Investment/debt spiral
Being encouraged to improve productivity by adopting new technologies (such as for lobster, scallops and clams) has, paradoxically, often pulled professionals into an investment/debt spiral, forcing them to fish more and more, to the detriment of remaining stocks.

Dependant on a small number of species
As the sector is dependant on a relatively small number of species, the relative good health of those species is vital. The association will discuss the need to call for a scheme to manage stocks and share out quotas as fairly as possible.

One specific problem the association hopes to address is that important coastal species, mainly sea bass and sea bream, are caught by larger boats using pelagic methods during the reproductive period, January to April, when the fish tend to group together making them vulnerable to over-trawling. Even though sea bass fishing is limited to 5 tonnes per week per boat, the number of boats is not limited.

The association will also talk about liasing systematically with other groups laying claim to coastal areas : the tourist industry, aquaculture, wind turbine parks, sand and gravel extraction, marine parks and protected environments.

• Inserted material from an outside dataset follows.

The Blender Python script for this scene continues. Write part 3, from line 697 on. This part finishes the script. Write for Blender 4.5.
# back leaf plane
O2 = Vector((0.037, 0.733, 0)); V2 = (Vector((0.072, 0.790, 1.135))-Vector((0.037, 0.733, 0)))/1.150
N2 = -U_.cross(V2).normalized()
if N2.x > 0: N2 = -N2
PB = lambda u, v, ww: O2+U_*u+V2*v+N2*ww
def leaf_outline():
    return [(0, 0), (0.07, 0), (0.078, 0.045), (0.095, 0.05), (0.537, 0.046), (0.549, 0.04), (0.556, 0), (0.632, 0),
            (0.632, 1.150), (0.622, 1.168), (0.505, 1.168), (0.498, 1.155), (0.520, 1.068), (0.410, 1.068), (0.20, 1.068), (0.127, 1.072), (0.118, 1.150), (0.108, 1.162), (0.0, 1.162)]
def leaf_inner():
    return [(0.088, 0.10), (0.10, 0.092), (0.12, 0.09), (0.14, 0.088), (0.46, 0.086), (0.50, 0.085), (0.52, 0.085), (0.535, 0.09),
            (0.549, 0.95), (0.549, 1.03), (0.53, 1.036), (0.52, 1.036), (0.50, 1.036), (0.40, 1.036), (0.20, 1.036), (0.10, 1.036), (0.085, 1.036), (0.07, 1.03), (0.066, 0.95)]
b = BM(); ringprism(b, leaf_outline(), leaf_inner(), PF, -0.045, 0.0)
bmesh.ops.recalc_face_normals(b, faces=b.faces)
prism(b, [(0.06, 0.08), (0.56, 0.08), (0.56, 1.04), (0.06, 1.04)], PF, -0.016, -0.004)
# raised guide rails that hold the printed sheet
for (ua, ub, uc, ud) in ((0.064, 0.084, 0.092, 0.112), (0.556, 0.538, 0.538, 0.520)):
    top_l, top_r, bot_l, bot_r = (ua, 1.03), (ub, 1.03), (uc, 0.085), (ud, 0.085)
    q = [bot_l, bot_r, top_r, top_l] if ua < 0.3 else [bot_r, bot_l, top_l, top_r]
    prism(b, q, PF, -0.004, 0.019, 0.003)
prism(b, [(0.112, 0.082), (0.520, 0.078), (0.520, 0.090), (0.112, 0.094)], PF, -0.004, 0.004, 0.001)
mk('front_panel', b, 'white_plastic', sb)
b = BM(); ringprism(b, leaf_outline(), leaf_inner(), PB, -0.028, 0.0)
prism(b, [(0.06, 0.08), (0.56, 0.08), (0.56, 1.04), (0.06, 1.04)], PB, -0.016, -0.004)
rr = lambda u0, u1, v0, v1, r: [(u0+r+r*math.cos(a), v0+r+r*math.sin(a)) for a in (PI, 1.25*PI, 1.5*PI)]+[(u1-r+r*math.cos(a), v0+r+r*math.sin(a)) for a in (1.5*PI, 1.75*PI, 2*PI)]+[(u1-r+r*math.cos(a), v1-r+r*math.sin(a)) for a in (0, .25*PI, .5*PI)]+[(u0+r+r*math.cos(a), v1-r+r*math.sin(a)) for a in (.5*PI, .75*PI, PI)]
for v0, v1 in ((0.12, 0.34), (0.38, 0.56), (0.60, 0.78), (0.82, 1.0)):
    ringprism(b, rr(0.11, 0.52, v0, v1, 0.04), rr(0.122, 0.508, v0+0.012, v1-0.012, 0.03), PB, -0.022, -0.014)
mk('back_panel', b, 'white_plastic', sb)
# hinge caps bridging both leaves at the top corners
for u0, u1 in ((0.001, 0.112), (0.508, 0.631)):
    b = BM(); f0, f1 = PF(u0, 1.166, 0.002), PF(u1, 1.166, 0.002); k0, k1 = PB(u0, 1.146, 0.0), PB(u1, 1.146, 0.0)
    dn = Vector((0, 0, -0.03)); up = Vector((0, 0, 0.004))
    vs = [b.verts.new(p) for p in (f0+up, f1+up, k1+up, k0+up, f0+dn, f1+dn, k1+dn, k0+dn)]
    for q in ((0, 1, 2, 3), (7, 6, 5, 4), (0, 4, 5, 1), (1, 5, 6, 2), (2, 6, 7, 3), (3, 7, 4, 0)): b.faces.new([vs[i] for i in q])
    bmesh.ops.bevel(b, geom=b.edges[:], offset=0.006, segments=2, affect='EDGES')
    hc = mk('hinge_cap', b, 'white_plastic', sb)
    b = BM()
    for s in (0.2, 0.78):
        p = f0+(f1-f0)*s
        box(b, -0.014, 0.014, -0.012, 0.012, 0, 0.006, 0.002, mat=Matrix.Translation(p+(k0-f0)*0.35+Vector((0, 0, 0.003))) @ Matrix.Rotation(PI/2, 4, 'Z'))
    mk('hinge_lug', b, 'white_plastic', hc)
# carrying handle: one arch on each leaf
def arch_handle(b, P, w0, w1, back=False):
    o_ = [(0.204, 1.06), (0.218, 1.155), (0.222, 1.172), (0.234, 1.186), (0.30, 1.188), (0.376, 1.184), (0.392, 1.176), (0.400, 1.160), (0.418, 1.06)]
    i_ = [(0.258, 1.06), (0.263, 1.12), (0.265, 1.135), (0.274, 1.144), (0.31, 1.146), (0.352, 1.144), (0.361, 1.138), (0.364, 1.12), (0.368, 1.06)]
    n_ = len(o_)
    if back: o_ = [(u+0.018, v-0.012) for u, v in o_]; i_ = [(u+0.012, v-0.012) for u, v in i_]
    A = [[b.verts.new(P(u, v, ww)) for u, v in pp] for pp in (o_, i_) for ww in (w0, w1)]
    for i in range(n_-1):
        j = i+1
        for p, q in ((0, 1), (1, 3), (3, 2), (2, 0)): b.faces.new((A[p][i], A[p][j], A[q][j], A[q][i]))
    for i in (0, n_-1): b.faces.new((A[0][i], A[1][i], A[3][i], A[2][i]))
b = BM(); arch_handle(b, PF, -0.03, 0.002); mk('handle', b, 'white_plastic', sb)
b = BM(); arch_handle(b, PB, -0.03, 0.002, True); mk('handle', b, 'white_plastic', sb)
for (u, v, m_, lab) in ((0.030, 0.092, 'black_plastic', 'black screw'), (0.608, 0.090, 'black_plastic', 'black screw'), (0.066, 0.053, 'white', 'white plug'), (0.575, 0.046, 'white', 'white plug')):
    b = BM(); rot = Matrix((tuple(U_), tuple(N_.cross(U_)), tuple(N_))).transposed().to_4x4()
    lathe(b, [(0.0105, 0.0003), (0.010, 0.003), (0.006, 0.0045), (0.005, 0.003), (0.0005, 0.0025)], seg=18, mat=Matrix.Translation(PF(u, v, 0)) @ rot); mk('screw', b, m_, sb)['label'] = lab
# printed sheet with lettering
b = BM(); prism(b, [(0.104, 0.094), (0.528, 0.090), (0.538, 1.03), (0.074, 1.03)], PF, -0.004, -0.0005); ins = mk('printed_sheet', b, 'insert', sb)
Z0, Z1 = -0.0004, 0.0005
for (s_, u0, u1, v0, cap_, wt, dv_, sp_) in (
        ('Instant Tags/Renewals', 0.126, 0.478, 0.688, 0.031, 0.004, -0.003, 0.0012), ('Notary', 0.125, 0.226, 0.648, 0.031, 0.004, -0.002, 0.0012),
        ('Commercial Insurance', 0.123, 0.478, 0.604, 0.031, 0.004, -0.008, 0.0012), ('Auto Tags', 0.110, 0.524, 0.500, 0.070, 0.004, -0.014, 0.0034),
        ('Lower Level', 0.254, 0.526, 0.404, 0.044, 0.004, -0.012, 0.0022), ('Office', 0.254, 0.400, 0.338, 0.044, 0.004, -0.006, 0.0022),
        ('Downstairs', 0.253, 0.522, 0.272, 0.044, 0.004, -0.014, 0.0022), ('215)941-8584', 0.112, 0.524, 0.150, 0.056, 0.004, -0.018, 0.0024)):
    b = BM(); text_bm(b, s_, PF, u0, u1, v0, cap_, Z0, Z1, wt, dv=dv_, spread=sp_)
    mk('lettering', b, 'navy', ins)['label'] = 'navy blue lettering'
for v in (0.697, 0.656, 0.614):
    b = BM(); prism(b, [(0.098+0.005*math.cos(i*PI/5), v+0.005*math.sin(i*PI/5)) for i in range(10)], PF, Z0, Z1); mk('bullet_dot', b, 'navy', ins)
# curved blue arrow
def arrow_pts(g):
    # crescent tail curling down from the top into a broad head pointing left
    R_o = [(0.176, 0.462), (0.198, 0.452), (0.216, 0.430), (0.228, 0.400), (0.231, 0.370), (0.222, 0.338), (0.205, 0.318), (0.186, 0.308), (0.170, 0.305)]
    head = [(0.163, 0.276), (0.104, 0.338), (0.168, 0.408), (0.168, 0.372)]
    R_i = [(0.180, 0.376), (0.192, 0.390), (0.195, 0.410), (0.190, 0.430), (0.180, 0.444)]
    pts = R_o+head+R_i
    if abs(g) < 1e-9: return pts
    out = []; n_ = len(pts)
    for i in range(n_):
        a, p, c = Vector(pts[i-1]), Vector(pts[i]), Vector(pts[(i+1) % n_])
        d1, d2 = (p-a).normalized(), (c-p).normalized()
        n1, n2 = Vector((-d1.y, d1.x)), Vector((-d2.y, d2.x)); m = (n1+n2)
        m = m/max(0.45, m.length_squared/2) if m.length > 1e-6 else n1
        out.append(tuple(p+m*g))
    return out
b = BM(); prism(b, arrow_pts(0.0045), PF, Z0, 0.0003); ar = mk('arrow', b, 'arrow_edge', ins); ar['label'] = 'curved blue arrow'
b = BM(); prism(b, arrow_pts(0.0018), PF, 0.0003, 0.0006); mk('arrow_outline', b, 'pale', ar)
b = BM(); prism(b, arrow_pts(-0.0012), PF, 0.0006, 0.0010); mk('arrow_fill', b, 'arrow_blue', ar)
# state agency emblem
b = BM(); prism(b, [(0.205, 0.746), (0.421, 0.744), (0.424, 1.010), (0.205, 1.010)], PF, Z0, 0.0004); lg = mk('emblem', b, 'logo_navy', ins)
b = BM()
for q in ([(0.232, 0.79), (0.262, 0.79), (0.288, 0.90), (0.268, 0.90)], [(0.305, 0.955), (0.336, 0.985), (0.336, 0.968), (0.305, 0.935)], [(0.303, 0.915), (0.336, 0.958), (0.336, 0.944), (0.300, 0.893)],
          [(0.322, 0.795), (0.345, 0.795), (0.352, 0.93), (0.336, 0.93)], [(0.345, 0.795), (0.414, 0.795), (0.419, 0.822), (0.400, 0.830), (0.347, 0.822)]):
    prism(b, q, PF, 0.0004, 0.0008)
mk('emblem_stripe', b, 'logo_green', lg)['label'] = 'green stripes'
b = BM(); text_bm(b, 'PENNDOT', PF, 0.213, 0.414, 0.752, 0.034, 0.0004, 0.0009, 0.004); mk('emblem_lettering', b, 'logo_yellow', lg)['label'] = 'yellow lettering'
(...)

Reserve coast for line fishermen
Finally, the majority of coastal independent fishermen, who for the most part used to work on deep sea trawlers, declare they do the job because "they want to see a long term balanced eco-system, they refuse an extravagant production, they want to carry out a traditional activity and want to sell a product which satisfies fundamental consumer demands".

Thus, often smaller line-fishing coastal units are seen to be more selective, able to reject under-sized fish quickly whilst still alive. In consequence some regional fishing committees have started thinking about reserving the coastal band for them (under 12m long), to put an end to larger boats using pelagic methods hogging the coast and pushing smaller boats out to sea to fish.